Still air incubation or forced air?

After several discussions with someone who gave up on the Bielefelders (he was having the same low to no hatch rate) I am beginning to believe this breed may require special incubator conditions that differ from all my other chicken breeds.
 
Assuming I EVER get fertilized Bielefelder eggs again - I have a few questions for those of you who HAVE successfully hatched.

My experience: Back in January when I first started getting fertilized eggs, I loaded up my incubator with Bielefelder eggs along with a few Dominique and Black Australorp eggs. The Dominique and Black Australorp all hatched as expected but not a single Bielefelder egg made it to hatch. Most started and appeared to just stop about 5 to 7 days before hatch. From reading through this thread it seems like a common occurrence. My questions for those who are successfully hatching:

What temp are you running your incubator?
Dry hatch up to day 18 and then increasing humidity OR with humidity for the entire hatch increasing humidity on day 18?
Still air incubation or forced air?

After several discussions with someone who gave up on the Bielefelders (he was having the same low to no hatch rate) I am beginning to believe this breed may require special incubator conditions that differ from all my other chicken breeds.

My first Biel hatch was highly successful, with an 85% hatch rate from eggs shipped to me from across the country.
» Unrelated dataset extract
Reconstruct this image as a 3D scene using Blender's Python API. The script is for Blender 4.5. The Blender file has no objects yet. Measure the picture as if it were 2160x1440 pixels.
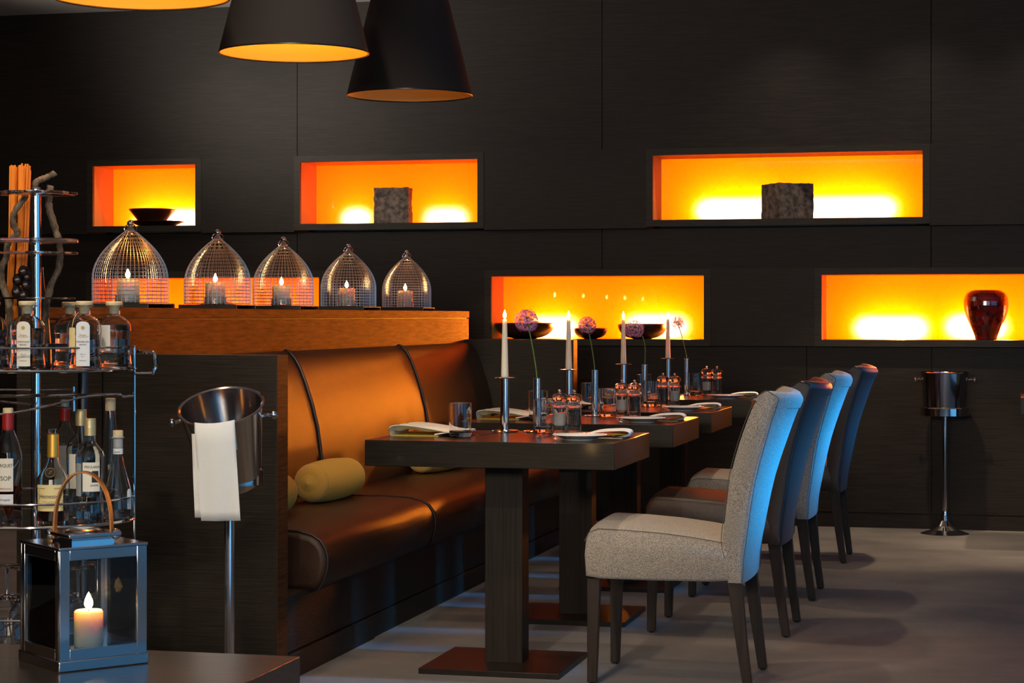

I kept the temp at 99.5º F and 45-50% humidity until day 18, at which time I lowered the temp by half a degree per day and increased the humidity to 65%. I use the Rcom20 incubator so it automatically circulates air and, thankfully, is pretty much dummy-proof.

My second attempt at hatching Biels was a disaster, and it was from eggs that I drove 3 hours to acquire from a woman in Phoenix. It turned out the eggs tested positive for pullorum. Only one chick out of 14 eggs hatched, and he died in less 3 days.

Right now I've got some of my own Biel's eggs in the incubator, but I don't perform my first candling until tomorrow night. I do have some concerns about whether or not they'll hatch properly not because of fertility issues, but because the eggs are more torpedo shaped than would be ideal. I'm afraid the chicks won't be able to move around properly inside the egg and may suffocate.
 
I bought 8 Bielefelder NPIP Eggs on eBay. They arrived well packaged. This was my first try at incubating, and I couldn't see much until about Day 15 - never saw movement but could see the dark mass. 2 Chicks hatched, 1 roo and 1 hen.

Now I have a bit more knowledge about the process, and my next hatch will be OE and Crested Cream Legbars. I think that I will stick to autosexing breeds!